Postcards from the Train

Postcards from the Train

I’m on an Amtrak sleeper train somewhere between Salt Lake City and San Francisco as I write this; my phone tags “Lovelock, Nevada” as the closest location. Streetlights spill bowls of orange into the dark.

Last night at 11:30 p.m. we boarded the California Zephyr and were led to car 532, room 3. The train pulled away and my friend and I curled up on the bottom bed of our roommette to watch the station move away. I press my nose to the cold glass window, examining shapes cut out of the night by snow, like the way the moonlight cuts shapes into your face.

I wake up for breakfast, stumbling into a four-seater booth with two men we hadn’t met before. Both are lovely. One’s a retired truck driver, the other was on the East Coast for a job interview. I accidentally put butter in my coffee instead of milk.

We’re greeted by the most exquisite sunrise for breakfast–the whole sky ignites into pink. The dry earth, dotted with shrubbery, moves beneath. The tips of snow-capped mountains are the first to feel the sun’s warmth.

We soon discover the observation car, which has blue seats facing out toward the landscape. Flicking through channels, I see snippets, a full tasting board of the landscape: wild horses running, the Sierras, an abandoned trailer park barn, a yellow snowplow with busted windows, the country as it changes from rocky mountains covered in snow, to melting snow around shrubbery, to desert and red weeds.

We meet a man with a service dog called Baby. The dog has sullen, smiling eyes and a gentle wag. He’s had her for ten years.

We meet a driver, who passes me in the diner car and, noticing my camera, asks if I’ve taken photos out the back window yet.

“How am I supposed to know unless you tell me?” I say, playing.

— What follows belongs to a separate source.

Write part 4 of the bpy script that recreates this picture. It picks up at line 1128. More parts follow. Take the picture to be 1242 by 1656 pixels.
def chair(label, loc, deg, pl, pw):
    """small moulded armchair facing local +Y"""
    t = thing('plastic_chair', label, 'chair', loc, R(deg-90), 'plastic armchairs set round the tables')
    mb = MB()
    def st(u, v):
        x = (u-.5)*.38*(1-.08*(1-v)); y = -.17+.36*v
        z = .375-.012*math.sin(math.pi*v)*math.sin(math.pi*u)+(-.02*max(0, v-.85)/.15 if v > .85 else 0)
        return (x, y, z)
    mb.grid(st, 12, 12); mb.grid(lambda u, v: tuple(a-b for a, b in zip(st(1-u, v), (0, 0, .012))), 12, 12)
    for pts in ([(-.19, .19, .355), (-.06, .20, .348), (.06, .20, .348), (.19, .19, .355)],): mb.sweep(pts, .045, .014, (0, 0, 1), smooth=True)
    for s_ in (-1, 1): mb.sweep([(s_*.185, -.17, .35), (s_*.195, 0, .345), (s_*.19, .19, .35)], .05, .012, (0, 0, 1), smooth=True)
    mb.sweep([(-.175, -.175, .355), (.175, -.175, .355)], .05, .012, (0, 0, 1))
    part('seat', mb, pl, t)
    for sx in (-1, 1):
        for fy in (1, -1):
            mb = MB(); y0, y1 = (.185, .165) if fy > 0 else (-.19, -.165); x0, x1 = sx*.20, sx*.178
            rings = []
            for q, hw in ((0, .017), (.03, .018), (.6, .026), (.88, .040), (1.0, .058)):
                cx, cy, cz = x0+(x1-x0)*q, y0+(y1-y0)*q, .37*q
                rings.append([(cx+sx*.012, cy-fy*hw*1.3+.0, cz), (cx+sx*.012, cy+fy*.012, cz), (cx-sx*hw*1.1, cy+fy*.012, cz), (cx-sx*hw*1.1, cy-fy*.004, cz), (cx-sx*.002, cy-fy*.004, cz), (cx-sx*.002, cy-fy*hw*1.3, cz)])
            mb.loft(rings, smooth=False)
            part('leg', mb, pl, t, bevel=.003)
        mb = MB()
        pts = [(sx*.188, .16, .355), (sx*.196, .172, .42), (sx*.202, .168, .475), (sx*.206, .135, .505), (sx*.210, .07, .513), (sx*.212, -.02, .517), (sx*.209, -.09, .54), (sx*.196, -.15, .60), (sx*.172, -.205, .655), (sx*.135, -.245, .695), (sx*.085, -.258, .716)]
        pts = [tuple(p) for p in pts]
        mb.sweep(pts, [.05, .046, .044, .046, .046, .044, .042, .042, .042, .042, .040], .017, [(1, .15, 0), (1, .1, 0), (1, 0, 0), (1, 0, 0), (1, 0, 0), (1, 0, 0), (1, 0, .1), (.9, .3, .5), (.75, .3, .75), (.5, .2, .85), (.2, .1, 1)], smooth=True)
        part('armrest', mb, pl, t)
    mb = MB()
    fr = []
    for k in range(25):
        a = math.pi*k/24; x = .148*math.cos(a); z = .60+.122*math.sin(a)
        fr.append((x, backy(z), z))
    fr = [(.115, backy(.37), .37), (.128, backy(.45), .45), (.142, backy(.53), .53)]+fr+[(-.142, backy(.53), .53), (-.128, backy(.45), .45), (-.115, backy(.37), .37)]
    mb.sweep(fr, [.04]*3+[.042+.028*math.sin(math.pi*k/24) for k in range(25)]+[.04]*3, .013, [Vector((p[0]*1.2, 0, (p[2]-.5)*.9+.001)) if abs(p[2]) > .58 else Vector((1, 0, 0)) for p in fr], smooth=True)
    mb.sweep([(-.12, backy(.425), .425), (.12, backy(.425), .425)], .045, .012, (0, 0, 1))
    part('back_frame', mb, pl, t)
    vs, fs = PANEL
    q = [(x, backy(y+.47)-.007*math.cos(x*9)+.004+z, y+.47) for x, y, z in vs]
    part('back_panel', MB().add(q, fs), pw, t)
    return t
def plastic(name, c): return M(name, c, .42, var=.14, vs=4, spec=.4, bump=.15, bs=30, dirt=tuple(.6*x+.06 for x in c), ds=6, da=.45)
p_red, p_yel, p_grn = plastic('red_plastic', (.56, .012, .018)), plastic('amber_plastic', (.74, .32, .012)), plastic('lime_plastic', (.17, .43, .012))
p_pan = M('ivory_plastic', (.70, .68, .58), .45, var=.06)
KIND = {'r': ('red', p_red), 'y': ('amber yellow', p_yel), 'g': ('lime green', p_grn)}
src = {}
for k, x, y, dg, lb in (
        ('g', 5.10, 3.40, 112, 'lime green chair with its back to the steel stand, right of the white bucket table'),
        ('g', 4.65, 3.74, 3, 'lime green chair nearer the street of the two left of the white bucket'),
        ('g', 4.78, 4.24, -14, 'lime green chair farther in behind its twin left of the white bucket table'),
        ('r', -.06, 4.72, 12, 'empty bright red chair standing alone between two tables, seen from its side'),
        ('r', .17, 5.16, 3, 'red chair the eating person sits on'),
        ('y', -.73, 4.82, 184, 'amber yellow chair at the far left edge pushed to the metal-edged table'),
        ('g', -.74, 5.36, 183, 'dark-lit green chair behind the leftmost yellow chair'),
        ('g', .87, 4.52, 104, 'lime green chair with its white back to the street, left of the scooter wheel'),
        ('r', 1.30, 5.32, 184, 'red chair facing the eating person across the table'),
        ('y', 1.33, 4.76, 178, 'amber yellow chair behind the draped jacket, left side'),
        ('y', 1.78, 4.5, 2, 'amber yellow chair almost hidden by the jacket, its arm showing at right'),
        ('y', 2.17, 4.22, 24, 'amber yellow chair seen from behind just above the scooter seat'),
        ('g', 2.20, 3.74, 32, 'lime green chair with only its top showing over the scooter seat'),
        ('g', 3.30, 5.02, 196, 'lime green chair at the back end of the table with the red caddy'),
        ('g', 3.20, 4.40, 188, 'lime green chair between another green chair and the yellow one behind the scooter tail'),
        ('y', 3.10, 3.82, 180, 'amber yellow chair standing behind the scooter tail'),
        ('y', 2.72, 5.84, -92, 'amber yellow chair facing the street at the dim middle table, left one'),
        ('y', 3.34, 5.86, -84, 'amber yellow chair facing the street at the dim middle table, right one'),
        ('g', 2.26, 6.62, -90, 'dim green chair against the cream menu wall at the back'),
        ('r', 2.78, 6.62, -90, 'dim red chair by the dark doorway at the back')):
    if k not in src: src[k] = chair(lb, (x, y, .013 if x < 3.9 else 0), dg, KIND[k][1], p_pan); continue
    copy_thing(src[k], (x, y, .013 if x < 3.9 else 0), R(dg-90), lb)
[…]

He tells me the window of the back of the train is less tinted and happily offers to clean it after the next stop so we can get some shots out the back. His kindness astounds me. He’s the kind of person who makes children believe in magic. I can tell he’s flattered that my enthusiasm matches his.

The man announcing the snack bar is just the same: once every so often you can hear him over the speaker, “White cheddar popcorn! Cups of oodles and oodles and oodles and noodles! Jimmy D. burgers, adult beverages!” and then, always, in a soft whisper, “Thank you. Ice cold beer, ice cold beer.”